══ DATASET ENTRIES ══

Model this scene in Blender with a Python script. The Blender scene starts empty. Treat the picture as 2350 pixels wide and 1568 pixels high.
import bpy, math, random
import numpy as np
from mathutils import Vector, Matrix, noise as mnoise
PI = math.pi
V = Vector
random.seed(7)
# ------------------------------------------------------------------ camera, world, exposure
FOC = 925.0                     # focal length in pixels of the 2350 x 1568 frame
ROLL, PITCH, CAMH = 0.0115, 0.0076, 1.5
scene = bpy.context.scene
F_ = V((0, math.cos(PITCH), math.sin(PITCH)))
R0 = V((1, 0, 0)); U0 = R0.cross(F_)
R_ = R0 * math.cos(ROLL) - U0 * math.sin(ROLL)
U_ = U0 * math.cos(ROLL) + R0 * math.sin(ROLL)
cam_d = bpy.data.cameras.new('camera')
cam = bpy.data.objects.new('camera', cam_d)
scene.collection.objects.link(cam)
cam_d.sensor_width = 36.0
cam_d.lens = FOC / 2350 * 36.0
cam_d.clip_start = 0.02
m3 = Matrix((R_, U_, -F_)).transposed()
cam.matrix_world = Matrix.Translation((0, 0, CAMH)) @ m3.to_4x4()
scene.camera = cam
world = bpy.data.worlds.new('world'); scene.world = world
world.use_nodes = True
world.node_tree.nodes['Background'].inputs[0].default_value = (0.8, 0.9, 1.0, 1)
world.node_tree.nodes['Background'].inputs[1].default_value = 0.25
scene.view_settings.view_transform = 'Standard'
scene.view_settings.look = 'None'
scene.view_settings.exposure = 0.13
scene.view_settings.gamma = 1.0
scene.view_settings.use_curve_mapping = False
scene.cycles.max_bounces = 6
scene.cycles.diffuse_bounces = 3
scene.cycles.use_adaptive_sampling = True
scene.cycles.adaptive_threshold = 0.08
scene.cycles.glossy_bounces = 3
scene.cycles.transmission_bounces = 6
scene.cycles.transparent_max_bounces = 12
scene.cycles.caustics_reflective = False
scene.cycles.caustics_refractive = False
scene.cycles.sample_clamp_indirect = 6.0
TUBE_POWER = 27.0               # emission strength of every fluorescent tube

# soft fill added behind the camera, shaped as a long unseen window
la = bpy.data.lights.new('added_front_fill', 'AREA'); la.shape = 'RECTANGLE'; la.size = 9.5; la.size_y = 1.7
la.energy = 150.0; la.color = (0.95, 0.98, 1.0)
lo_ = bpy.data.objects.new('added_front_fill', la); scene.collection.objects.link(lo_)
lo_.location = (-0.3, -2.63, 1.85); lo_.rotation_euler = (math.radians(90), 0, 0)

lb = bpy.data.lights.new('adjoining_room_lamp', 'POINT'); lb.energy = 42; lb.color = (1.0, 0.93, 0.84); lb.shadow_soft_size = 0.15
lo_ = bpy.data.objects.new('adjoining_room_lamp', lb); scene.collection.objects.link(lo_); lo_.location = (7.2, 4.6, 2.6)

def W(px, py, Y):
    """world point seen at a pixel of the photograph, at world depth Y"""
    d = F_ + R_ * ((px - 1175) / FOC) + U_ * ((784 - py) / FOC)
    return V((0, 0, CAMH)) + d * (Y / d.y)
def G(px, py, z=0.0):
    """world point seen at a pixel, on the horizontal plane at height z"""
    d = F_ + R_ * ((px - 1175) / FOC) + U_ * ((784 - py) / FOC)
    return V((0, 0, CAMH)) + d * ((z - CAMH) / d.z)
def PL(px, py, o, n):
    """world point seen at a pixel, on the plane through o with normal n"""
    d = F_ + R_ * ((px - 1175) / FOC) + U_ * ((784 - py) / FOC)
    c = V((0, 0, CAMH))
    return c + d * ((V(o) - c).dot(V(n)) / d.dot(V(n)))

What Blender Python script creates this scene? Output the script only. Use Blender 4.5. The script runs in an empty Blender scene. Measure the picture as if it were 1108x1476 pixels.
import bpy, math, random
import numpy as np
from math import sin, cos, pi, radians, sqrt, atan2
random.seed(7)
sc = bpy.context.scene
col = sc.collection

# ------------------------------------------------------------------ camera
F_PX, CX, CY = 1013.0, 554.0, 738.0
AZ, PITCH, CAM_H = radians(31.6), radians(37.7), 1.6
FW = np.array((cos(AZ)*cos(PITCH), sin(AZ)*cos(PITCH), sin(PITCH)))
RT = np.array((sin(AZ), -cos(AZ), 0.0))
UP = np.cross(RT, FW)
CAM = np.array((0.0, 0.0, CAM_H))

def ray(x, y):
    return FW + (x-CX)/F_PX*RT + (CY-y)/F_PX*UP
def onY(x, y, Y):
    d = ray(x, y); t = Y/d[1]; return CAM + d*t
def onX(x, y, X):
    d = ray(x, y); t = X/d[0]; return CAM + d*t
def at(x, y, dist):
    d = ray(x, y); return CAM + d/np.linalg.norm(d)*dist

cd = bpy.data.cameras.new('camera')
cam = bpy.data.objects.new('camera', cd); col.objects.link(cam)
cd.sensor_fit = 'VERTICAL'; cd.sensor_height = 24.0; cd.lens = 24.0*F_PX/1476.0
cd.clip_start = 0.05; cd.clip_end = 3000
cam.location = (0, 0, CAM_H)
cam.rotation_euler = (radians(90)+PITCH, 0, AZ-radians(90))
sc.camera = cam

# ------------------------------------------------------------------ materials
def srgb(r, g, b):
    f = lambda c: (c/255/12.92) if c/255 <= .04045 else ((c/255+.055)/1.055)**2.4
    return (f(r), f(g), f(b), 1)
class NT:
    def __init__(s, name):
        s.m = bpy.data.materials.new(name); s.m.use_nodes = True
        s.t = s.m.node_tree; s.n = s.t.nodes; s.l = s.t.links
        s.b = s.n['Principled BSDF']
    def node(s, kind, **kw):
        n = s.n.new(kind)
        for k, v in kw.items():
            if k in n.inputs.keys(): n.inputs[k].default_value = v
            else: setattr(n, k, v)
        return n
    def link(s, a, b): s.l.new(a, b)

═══

Start at the line with "What Blender Python" and stop after the line with "CAM = np.array((0.0, 0.0, CAM_H))". Repeat exactly the lines in that range.

What Blender Python script creates this scene? Output the script only. Use Blender 4.5. The script runs in an empty Blender scene. Measure the picture as if it were 1108x1476 pixels.
import bpy, math, random
import numpy as np
from math import sin, cos, pi, radians, sqrt, atan2
random.seed(7)
sc = bpy.context.scene
col = sc.collection

# ------------------------------------------------------------------ camera
F_PX, CX, CY = 1013.0, 554.0, 738.0
AZ, PITCH, CAM_H = radians(31.6), radians(37.7), 1.6
FW = np.array((cos(AZ)*cos(PITCH), sin(AZ)*cos(PITCH), sin(PITCH)))
RT = np.array((sin(AZ), -cos(AZ), 0.0))
UP = np.cross(RT, FW)
CAM = np.array((0.0, 0.0, CAM_H))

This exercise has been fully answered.